Ditadura ainda polariza chilenos e eleição presidencial opõe filha de general fiel a SalvadorAllende a filha de general fiel a Augusto Pinochet
O passado e o presente voltam a movimentar a vida chilena, por dois fortes motivos: os 40 anos, amanhã, do golpe que derrubou o presidente socialista Salvador Allende e marcou o início da ditadura do general Augusto Pinochet; e a campanha para as eleições presidenciais de novembro que reúnem, pela situação, a ex-presidente de centro-esquerda Michelle Bachelet, favorita, e, pela oposição conservadora, a ex-ministra do Trabalho Evelyn Matthei.

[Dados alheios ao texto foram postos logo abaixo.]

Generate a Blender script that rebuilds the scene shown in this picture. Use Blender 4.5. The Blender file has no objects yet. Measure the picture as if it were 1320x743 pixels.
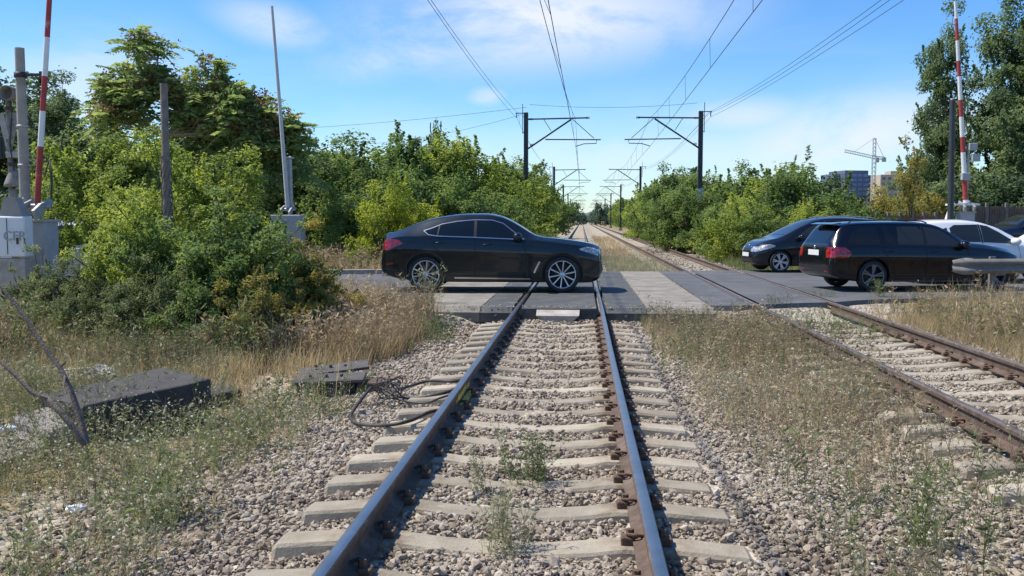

O Chile caminha, aperfeiçoa as instituições, se desenvolve, melhora as condições de vida da população, mas ainda se confronta com as consequências da violenta ditadura de Pinochet, em que mais de 3 mil pessoas desapareceram — presumivelmente mortas pelos militares — e milhares foram torturadas e perseguidas.
O país se beneficiou por terem os governos posteriores ao de Pinochet mantido as linhas gerais da política econômica liberalizante iniciada nos “anos de chumbo”. Quem vencer as eleições se tornará o sexto presidente após a redemocratização, iniciada em 1990. Os cinco primeiros pertenceram à Concertação, grande aliança de partidos de centro-esquerda e centro-direita que iniciou a delicada transição política. O atual, Sebastián Piñera, rico empresário, trabalhou no governo Pinochet e concorreu pelo partido Renovação Nacional (RN), tornando-se o primeiro presidente de direita eleito democraticamente desde 1958, e o primeiro desde o fim da era Pinochet. Hoje, não tem partido. Ele sucedeu a Michelle Bachelet.
Com a redemocratização, a sociedade civil começou sua luta para levantar os crimes da ditadura, localizar corpos dos desaparecidos e levar os culpados à Justiça, num processo lento e penoso, mas conduzido pelas autoridades de forma a evitar turbulências que pudessem pôr em risco a volta ao estado de direito. Mas, 40 anos depois, o Chile ainda tem muitos esqueletos no armário. Nos últimos dias, numa espécie de expiação, vários personagens importantes da vida do país iniciaram um mea-culpa, como o senador Hernán Larraín, da UDI: “Peço perdão pelo que tenha feito ou por ter me omitido do que devia fazer”, referindo-se à sua atuação durante a ditadura. A própria Corte Suprema de Justiça reconheceu publicamente a “omissão de responsabilidades” naquele período. A ebulição não deverá cessar no período que antecede as eleições, pois a política colocou como rivais Michelle Bachelet, filha de Alberto Bachelet, um general da Aeronáutica fiel a Allende e morto em 1974 (a própria Michelle foi sequestrada, presa e torturada); e Evelyn Matthei, filha do general da mesma arma Fernando Matthei, fiel a Pinochet e suspeito de ser responsável pelo assassinato do ex-colega. Michelle é favorita.
O confronto político-eleitoral entre descendentes de protagonistas, em posições díspares, da ruptura institucional de quatro décadas atrás serve para ajudar na consolidação da democracia no Chile e da tolerância entre opostos, marca deste regime.